Blinded by the Sun takes off from a case of scientific fraud and the play is not above a little trickery itself in that, for much of the first half of Ron Daniels' absorbing production, you are led to believe that this deception will be the central focus of the work. In fact, it's what the response to the fraud reveals that is the real heart of the piece.

Christopher (Duncan Bell), the scientist who fakes a breakthrough sun- battery for creating entirely pollution-free energy, is an enigmatic blank and of much less thematic importance than Douglas Hodge's Al, a blokey 40-something-cum-overgrown-adolescent who has been made head of department not because of his so-so talent but because of his management skills.

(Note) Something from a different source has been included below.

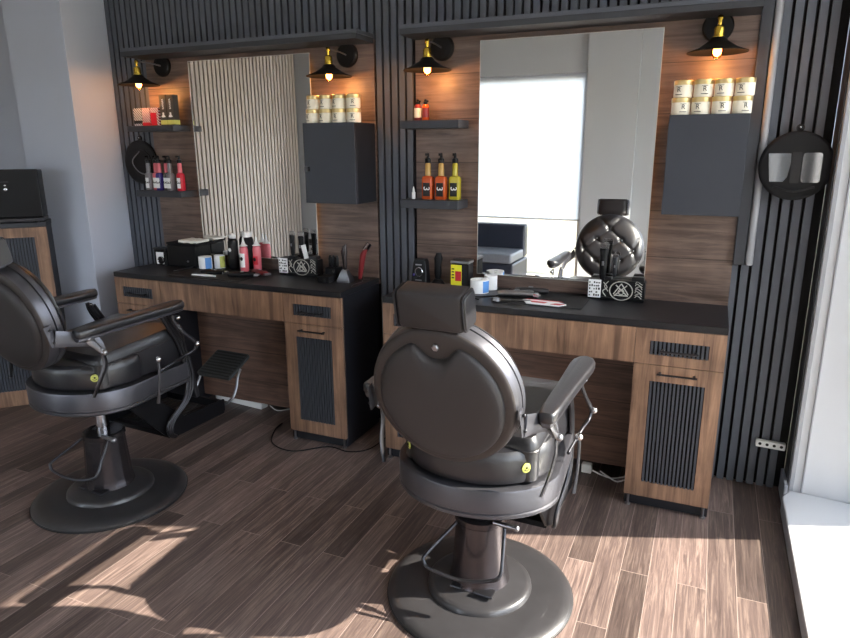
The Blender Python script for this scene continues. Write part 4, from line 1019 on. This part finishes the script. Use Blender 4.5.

Exposing Christopher is both the "making" of Al and, by an ironic route, the un-making of the department. Metamorphosing into a celebrity author of pop bestsellers that capitalise on the exposure by fomenting a suspicion of experts, Al also gets elected onto the key committee that grades scientific departments. This is bad news for Frances de la Tour's dryly-amused, wistful, high-minded Elinor, a scientist at work on some profound project that can't show short-term results.

Al, her former pupil, hero-worships her, until, that is, he asks her advice about exposing the fraud, and she disappoints him by telling him to do nothing. She already suspects that Al will become a department-cutter and so gambles on the hope that Christopher, stalling for time with the fake sun-battery, is on the brink of a genuine find. This would bring in millions and save her own research facilities. However, her lapse ends up producing directly the opposite result.

It all makes for a thought-provoking evening but not one without niggles and irritations. Al's precise level of scientific cleverness seems to suffer convenient fluctuations for the sake of the plot. There's a perfectly dreadful character, a nubile history researcher who becomes a PR hack, who is there for no better reason than to have things explained to her in layman's terms and make your average cardboard cut-out look rounded. And, as a narrative device, Al's bizarre habit of keeping mementoes of all his experiences in polythene bags, which he fishes out of lockers to show us, makes him look less like a scientist than a frustrated modern artist with an eye on the Turner Prize.